O fim é o começo

                      

           Artigo de Paulo Coelho, no Caderno C, p.2 do Correio Popular de 19.5.2014, com o título “Duas histórias reais e uma reflexão sobre os efeitos contrários” reflete o efeito positivo das contrariedades como inspiradoras de cultura.

           Na história sobre um velho que atrapalhava tudo. Citava G.I. Gurdjeff (George Ivanovich Gurdjeff, 14/01/1866 - 29/10/1949), uma das personalidades mais intrigantes do século passado. Bastante conhecido nos círculos que estudam ocultismo, é ainda ignorado como um importante estudioso da psicologia humana.

           A história a seguir passava-se quando ele, já morando em Paris, criou o seu famoso instituto para o desenvolvimento do homem.

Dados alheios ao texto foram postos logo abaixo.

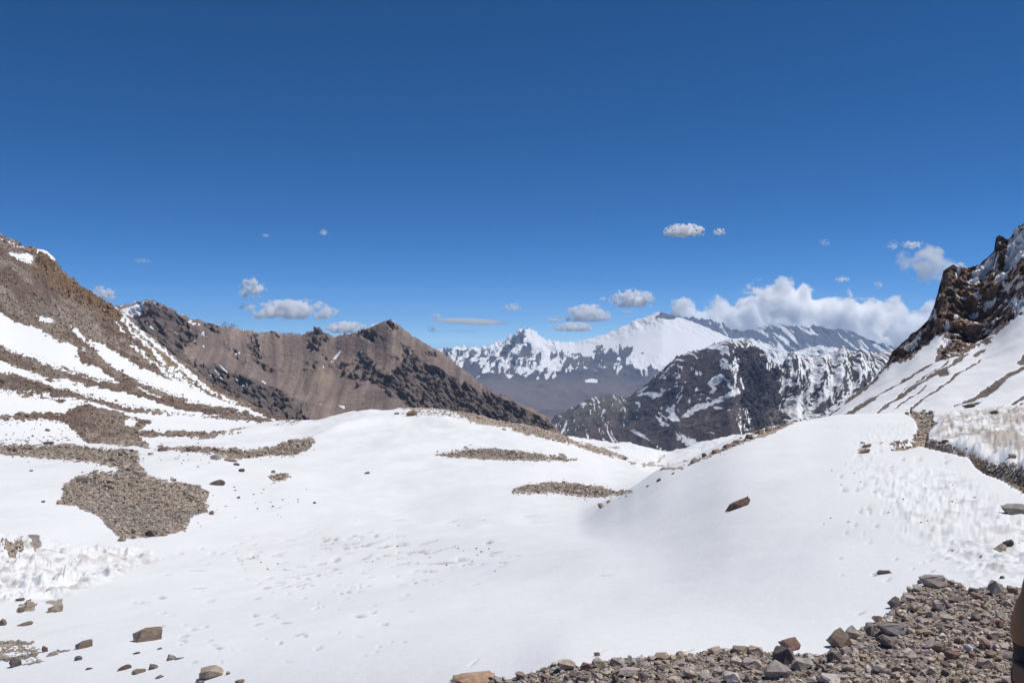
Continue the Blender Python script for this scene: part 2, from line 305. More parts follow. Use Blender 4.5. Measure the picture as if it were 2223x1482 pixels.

           As aulas eram sempre bem concorridas. Mas entre os alunos havia um velho – sempre de mau humor – que não parava de criticar o que ali era ensinado. Dizia que Gurdjeff era um charlatão, os seus métodos não tinham qualquer base científica e o fato de se considerar um “mago” nada tinha que ver com a sua verdadeira condição. Os alunos sentiam-se importunados pela presença daquele velho, mas Gurdjeff parecia não se importar.

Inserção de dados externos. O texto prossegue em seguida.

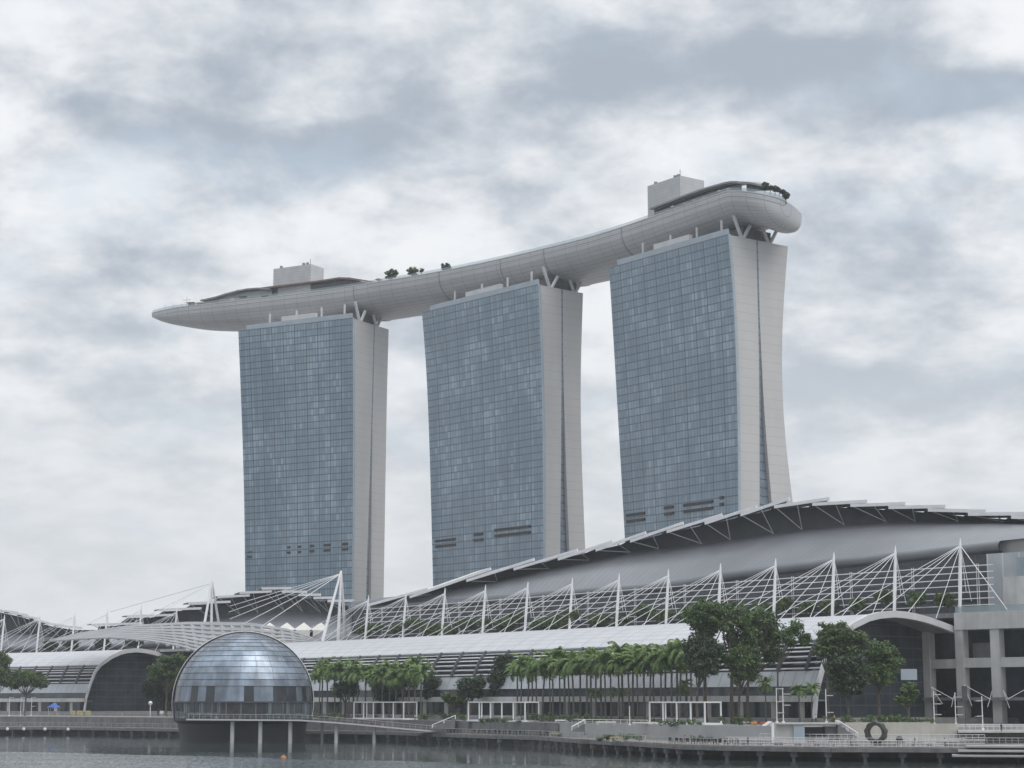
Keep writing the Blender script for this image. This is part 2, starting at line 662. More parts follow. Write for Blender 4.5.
MT['palm'] = foliage('palm_leaf', (.048, .095, .024), (.185, .285, .068), .35)
MT['bark'] = plain('bark', (.085, .075, .062), .9, var=.3, scale=2.0)
MT['palm_bark'] = plain('palm_bark', (.105, .10, .092), .9, var=.25, scale=1.5)
MT['blue'] = plain('blue_canvas', (.05, .13, .42), .7, var=.1)
MT['yellow'] = plain('straw_yellow', (.42, .36, .17), .8, var=.2, scale=1.0)
MT['orange'] = plain('orange_plastic', (.60, .22, .07), .6, var=.1)
MT['red'] = plain('red_cloth', (.38, .09, .07), .7, var=.1)
MT['brown'] = plain('brown_timber', (.16, .09, .05), .6, var=.2)
MT['skin'] = plain('skin', (.36, .22, .16), .6, var=.05)
MT['clothes_dark'] = plain('dark_clothes', (.03, .03, .04), .8)
MT['clothes_pale'] = plain('pale_clothes', (.5, .5, .5), .8)

# ------------------------------------------------------------------ setting: water, land, decks
def colpt(x, Y, z):
    return Vector(((x - 512) / FPX * (Y * CP + (z - HC) * SP), Y, z))


wb = MB()
wb.quad((-2800, -300, 0), (2800, -300, 0), (2800, 3000, 0), (-2800, 3000, 0))
struct(wb.build('water', MT['water']))

SHORE = PL([(x, 18050 / (y - 702)) for x, y in ((-80, 727), (50, 727.4), (105, 728), (165, 729), (215, 730), (300, 731), (350, 731.5),
            (385, 732), (440, 734), (500, 736), (535, 736.8), (580, 740), (640, 743), (683, 745.5), (720, 746.5), (830, 748), (900, 748), (960, 748.5), (1060, 749))])
WALL = PL([(x, SHORE(x) + d) for x, d in ((-80, 12), (50, 12), (105, 12), (165, 12), (300, 10), (385, 7), (440, 10), (500, 12), (580, 20), (640, 34), (683, 42), (720, 38), (830, 30), (960, 38), (1060, 45))])
DECK_Z, TERR_Z, MALL_Z = 3.0, 6.5, 8.0
_f = []
for i in range(-8, 101):
    k = i / 4
    p = M(k, 56 if k > .3 else 64, MALL_Z)
    _f.append((proj(p)[0], p.y))
FOOT = PL([q for q in _f if -200 < q[0] < 845] + [(-700, 880), (850, 470), (957, 505), (1700, 470)])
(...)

           Um belo dia ele abandonara o grupo. Todos se sentiram aliviados, achando que dali por diante as aulas seriam mais tranquilas e produtivas. Para surpresa dos alunos, porém, Gurdjeff fora até a casa do homem, pedindo-lhe que voltasse a frequentar o Instituto.

           O velho se recusara no início, só aceitando quando lhe fora oferecido um salário para assistir às aulas. A história logo se espalhara. Os estudantes, revoltados, queriam saber como um mestre podia recompensar alguém que não tinha aprendido coisa alguma.

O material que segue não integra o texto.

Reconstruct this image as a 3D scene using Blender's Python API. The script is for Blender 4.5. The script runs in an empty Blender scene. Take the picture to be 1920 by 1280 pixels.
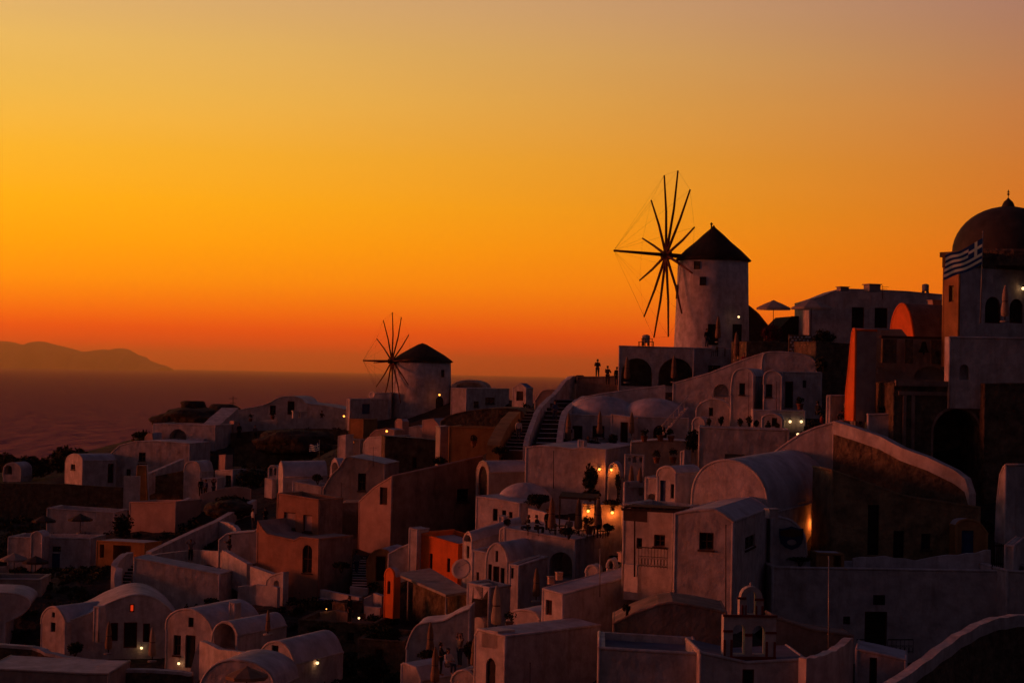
import bpy, bmesh, math, random
import numpy as np
from mathutils import Vector, Matrix
from mathutils.geometry import tessellate_polygon
random.seed(7); RNG = np.random.default_rng(7)
S = bpy.context.scene
COL = S.collection
# ---------------------------------------------------------------- camera
F = 3583.0                                   # focal length in pixels of the 1920 px wide photograph
ROLL = math.atan(0.0203); PITCH = math.atan(60.5 / F * math.cos(ROLL))
_f = Vector((0, math.cos(PITCH), math.sin(PITCH))); _u = Vector((0, -math.sin(PITCH), math.cos(PITCH))); _r = Vector((1, 0, 0))
_r2 = _r * math.cos(ROLL) + _u * math.sin(ROLL); _u2 = _u * math.cos(ROLL) - _r * math.sin(ROLL)
cam = bpy.data.cameras.new('camera'); camo = bpy.data.objects.new('camera', cam); COL.objects.link(camo)
camo.matrix_world = Matrix((( _r2.x, _u2.x, -_f.x, 0), (_r2.y, _u2.y, -_f.y, 0), (_r2.z, _u2.z, -_f.z, 0), (0, 0, 0, 1)))
cam.sensor_fit = 'HORIZONTAL'; cam.sensor_width = 36.0; cam.lens = 36.0 * F / 1920.0
cam.clip_start = 0.5; cam.clip_end = 200000
S.camera = camo
# ---------------------------------------------------------------- light
SUN_AZ = math.radians(-88)                   # azimuth from the view direction (left of it), the sun is at the horizon
SUN_EL = math.radians(4.5)
S.view_settings.view_transform = 'Standard'; S.view_settings.look = 'None'
S.view_settings.exposure = 0.0; S.view_settings.gamma = 1.0
W = bpy.data.worlds.new('World'); S.world = W; W.use_nodes = True
nt = W.node_tree; nt.nodes.clear()
def N(t, **k):
    n = nt.nodes.new(t)
    for a, b in k.items(): setattr(n, a, b)
    return n
def L(a, b): nt.links.new(a, b)
def M_(op, a=None, b=None, clamp=False):
    n = N('ShaderNodeMath', operation=op, use_clamp=clamp)
    for i, v in enumerate((a, b)):
        if v is None: continue
        if isinstance(v, (int, float)): n.inputs[i].default_value = v
        else: L(v, n.inputs[i])
    return n.outputs[0]
def lin(c):
    return tuple((x / 255 / 12.92 if x / 255 <= .04045 else ((x / 255 + .055) / 1.055) ** 2.4) for x in c) + (1,)
tc = N('ShaderNodeTexCoord'); sep = N('ShaderNodeSeparateXYZ'); L(tc.outputs['Generated'], sep.inputs[0])
zc = M_('MAXIMUM', sep.outputs['Z'], 0.0); fac = M_('POWER', zc, 0.5)
def ramp(stops):                                # the haze box dims the lowest few degrees, so the sky behind it is a little brighter there
    r = N('ShaderNodeValToRGB'); L(fac, r.inputs[0]); cr = r.color_ramp; cr.interpolation = 'B_SPLINE' if False else 'LINEAR'
    for i, (z, c) in enumerate(stops):
        p = z ** .5
        e = cr.elements[i] if i < 2 else cr.elements.new(p)
        e.position = p; g_ = 1 + .26 * max(0, 1 - z / .15); q_ = lin(c); e.color = (q_[0] * g_, q_[1] * g_, q_[2] * g_, 1)
    return r.outputs[0]
# z = sine of elevation;  colours of the dusk sky towards the sunset, at the right of the picture and opposite the sunset
SK1 = [(0, (200, 56, 8)), (.006, (232, 58, 2)), (.012, (252, 60, 0)), (.020, (255, 76, 0)), (.030, (255, 112, 0)), (.045, (255, 145, 0)), (.065, (254, 162, 2)),
       (.085, (252, 172, 14)), (.11, (247, 178, 42)), (.14, (239, 184, 76)), (.165, (233, 184, 94)), (.19, (222, 177, 112)), (.25, (176, 142, 112)), (.34, (96, 80, 82)), (.5, (52, 44, 58)), (1, (40, 36, 53))]
SK2 = [(0, (184, 62, 18)), (.006, (204, 68, 12)), (.012, (224, 72, 4)), (.020, (232, 78, 0)), (.030, (226, 92, 4)), (.045, (226, 102, 8)), (.065, (216, 104, 16)),
       (.085, (206, 108, 28)), (.11, (198, 112, 44)), (.14, (190, 118, 66)), (.165, (176, 120, 84)), (.19, (166, 118, 98)), (.25, (136, 100, 96)), (.34, (86, 66, 76)), (.5, (50, 42, 57)), (1, (40, 36, 53))]
SK3 = [(0, (43, 29, 31)), (.05, (44, 30, 33)), (.19, (45, 33, 38)), (.4, (42, 34, 44)), (1, (40, 36, 53))]
c1, c2, c3 = ramp(SK1), ramp(SK2), ramp(SK3)
hl = M_('SQRT', M_('MAXIMUM', M_('ADD', M_('MULTIPLY', sep.outputs['X'], sep.outputs['X']), M_('MULTIPLY', sep.outputs['Y'], sep.outputs['Y'])), 1e-6))
GLOW = math.radians(-36)
dot = M_('DIVIDE', M_('ADD', M_('MULTIPLY', sep.outputs['X'], math.sin(GLOW)), M_('MULTIPLY', sep.outputs['Y'], math.cos(GLOW))), hl)
def mrange(v, a, b, smooth=True):
    n = N('ShaderNodeMapRange'); n.interpolation_type = 'SMOOTHSTEP' if smooth else 'LINEAR'
    L(v, n.inputs[0]); n.inputs[1].default_value = a; n.inputs[2].default_value = b
    n.inputs[3].default_value = 0; n.inputs[4].default_value = 1
    return n.outputs[0]
def mix(f, a, b):
    n = N('ShaderNodeMix', data_type='RGBA'); L(f, n.inputs[0]); L(a, n.inputs[6]); L(b, n.inputs[7]); return n.outputs[2]
def scal(t, v=None):
    return t
t12 = mrange(dot, math.cos(math.radians(52)), math.cos(math.radians(20)), False)
t23 = mrange(dot, math.cos(math.radians(108)), math.cos(math.radians(50)))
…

           “Na verdade eu o estou pagando para que continue a dar as suas aulas”, fora a resposta.

           “Como?”, insistiram os alunos. “Tudo o que ele faz vai totalmente contra aquilo que nos está ensinando!”.

           “Exatamente’, comentara Gurdjeff”. “Sem ele por perto, vocês custariam muito a aprender o que é raiva, intolerância, impaciência, falta de compaixão”. “Entretanto, com este velho servindo de exemplo vivo, mostrando que tais sentimentos tornam a vida de qualquer comunidade um inferno, o aprendizado é muito mais rápido”. “Vocês me pagam para aprender a viver em harmonia e eu contratei este homem para ajudar a ensiná-los, pelo caminho oposto”.

           Na reflexão, sobre a essência da liberdade, enfocara Viktor E. Frankl (Viktor Emil Frankl, 29/3/1905 – 02/9/1997): “quando eu vivia num dos campos de concentração da Alemanha nazista, pude observar que alguns dos prisioneiros andavam de barraca em barraca, consolando os outros, distribuindo-lhes as suas últimas fatias de pão”. “Podem ter sido poucos, mas me ensinaram uma lição que jamais esqueci: tudo pode ser tirado de um homem, menos a última das suas liberdades: escolher de que maneira vai agir diante das circunstâncias do seu destino”.

           Em lugar algum o nosso destino deve estar traçado. Aquilo que podemos ser, ver ou fazer depende apenas das circunstâncias momentâneas do tempo e do lugar. O fim pode ser o começo. Ver para crer.